En ese sentido, es imposible no destacar las inyecciones de humor que Argentina, 1985 despliega de manera constante a lo largo de las más de dos horas de proyección. Por supuesto, no se trata de una comedia, sino de un thriller político que echa mano a ciertos recursos de las películas de parejas desparejas. Cuando Strassera conoce a quien será su asistente, un joven relativamente inexperto en las artes judiciales llamado Luis Moreno Ocampo (Peter Lanzani), las chispas del buddy film comienzan a saltar en la pantalla. Ricardo Darín, en una de las grandes actuaciones de su carrera, es un Strassera de ligero parecido con el original. A juzgar por los resultados finales, una buena decisión creativa: no se trata de imitar al detalle a la persona de carne y hueso, sino de crear un personaje cinematográfico. Algo similar puede decirse de Peter Lanzani en el rol del asistente de la fiscalía, cuyo brío juvenil contrasta con el pesimismo inicial de su colega, sabedor de que el trabajo que tienen por delante puede no ser otra cosa que una mascarada política cuya suerte ya está echada de antemano. Desde luego, Strassera está equivocado, y el Juicio a las Juntas se transformará eventualmente en un ejemplo internacional de sometimiento de importantes miembros de las armas a la justicia civil.
Además de recrear los pormenores de la difícil investigación que llevó adelante el equipo de Strassera y Moreno Ocampo –integrado por jóvenes estudiantes de abogacía o letrados recién recibidos–, lo que prima en Argentina, 1985 es la construcción de un héroe cinematográfico. Alguien que no había hecho lo suficiente durante los años oscuros, dejando pasar los hábeas corpus por el costado, y que ahora, un poco a su pesar, debe dar el paso necesario para intervenir en la Historia y cambiarla para siempre.
No es casual que el guion destaque las dudas y miedos del protagonista, a quien podría definirse en parte como un hombre gris que, de pronto, se ve inmerso en algo enorme que parece siempre estar a punto de superarlo. Santiago Mitre es un director de corte clásico (la gran excepción a esa regla es la reciente Pequeña flor, la comedia negra surrealista que filmó en Francia junto a Daniel Hendler), y la apropiación personal que hace del “cine de juicio”, un género hollywoodense por derecho propio, es acertada y potente. Alternando las vidas privadas y los movimientos tras bambalinas, las escenas del juicio van tomando el sitial de honor a partir de la marca de los 60 minutos. Para ello, el film toma como punto de partida las grabaciones que ATC hizo en su momento de cada una de las jornadas en los tribunales.
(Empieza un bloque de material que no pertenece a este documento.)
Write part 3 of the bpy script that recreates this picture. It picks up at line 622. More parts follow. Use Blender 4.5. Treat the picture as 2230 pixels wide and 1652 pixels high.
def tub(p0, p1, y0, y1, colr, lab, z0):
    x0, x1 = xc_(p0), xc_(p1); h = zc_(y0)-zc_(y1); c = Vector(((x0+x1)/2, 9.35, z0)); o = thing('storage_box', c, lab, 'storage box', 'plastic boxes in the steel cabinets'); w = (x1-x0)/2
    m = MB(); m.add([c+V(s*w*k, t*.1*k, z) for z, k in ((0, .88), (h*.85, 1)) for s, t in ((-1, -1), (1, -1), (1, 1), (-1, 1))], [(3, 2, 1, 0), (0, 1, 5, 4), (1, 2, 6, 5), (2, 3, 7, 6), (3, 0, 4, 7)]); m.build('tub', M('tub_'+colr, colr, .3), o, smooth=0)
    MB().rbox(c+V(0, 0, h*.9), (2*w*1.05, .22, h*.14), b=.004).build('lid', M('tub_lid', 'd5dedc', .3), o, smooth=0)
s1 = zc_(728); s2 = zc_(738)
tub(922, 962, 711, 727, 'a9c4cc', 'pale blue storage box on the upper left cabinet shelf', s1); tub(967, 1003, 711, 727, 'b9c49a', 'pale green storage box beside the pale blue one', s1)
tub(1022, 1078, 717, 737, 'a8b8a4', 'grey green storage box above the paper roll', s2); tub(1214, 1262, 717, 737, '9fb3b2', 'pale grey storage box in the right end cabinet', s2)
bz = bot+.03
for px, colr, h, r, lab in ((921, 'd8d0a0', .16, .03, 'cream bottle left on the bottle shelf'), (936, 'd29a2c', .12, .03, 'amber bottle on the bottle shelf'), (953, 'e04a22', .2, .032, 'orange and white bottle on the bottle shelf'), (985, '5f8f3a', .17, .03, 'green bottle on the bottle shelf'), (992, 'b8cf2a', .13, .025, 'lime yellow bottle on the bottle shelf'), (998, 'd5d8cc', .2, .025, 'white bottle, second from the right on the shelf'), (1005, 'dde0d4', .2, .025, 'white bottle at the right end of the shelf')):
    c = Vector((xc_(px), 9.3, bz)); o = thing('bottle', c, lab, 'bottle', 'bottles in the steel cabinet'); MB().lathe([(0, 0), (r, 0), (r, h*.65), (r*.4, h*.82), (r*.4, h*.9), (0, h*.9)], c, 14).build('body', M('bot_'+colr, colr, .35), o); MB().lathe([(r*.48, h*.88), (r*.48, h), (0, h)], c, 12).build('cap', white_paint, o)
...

Registro que no fue transmitido en vivo, y del cual todos los días se emitía un compilado de tres minutos, sin sonido y con los testigos de espaldas a la cámara (esas más de quinientas horas de material son la base de un documental de próximo estreno, El juicio, del documentalista Ulises de la Orden).
Con la ayuda de la actriz Laura Paredes, Mitre recrea el testimonio frente a los jueces de Adriana Calvo de Laborde, secuestrada en 1977 mientras cursaba un embarazo avanzado. Su recuerdo del terrible parto a bordo de un auto, en condiciones inhumanas, se convirtió en un símbolo del horror de los años de la dictadura, ejemplo cabal del uso de la tortura y la muerte como modus operandi y no como “excesos” aislados, una de las principales ideas-fuerza de la defensa de los enjuiciados, la plana mayor de las fuerzas armadas durante el período 1976-1983. Sin la pretensión de transformarse en el relato definitivo de los años de la recuperación de la democracia, con una detallada reconstrucción de época, Argentina, 1985 es la nueva creación de un realizador capaz de conjurar las mejores armas del cine de ambiciones masivas sin sacrificar la inteligencia y la sutileza. En tiempos de agrietamiento político, la película se transforma además en un llamado de atención: volver a la urnas costó sangre, sudor y lágrimas, y es menester defenderla, siempre y sin remilgos.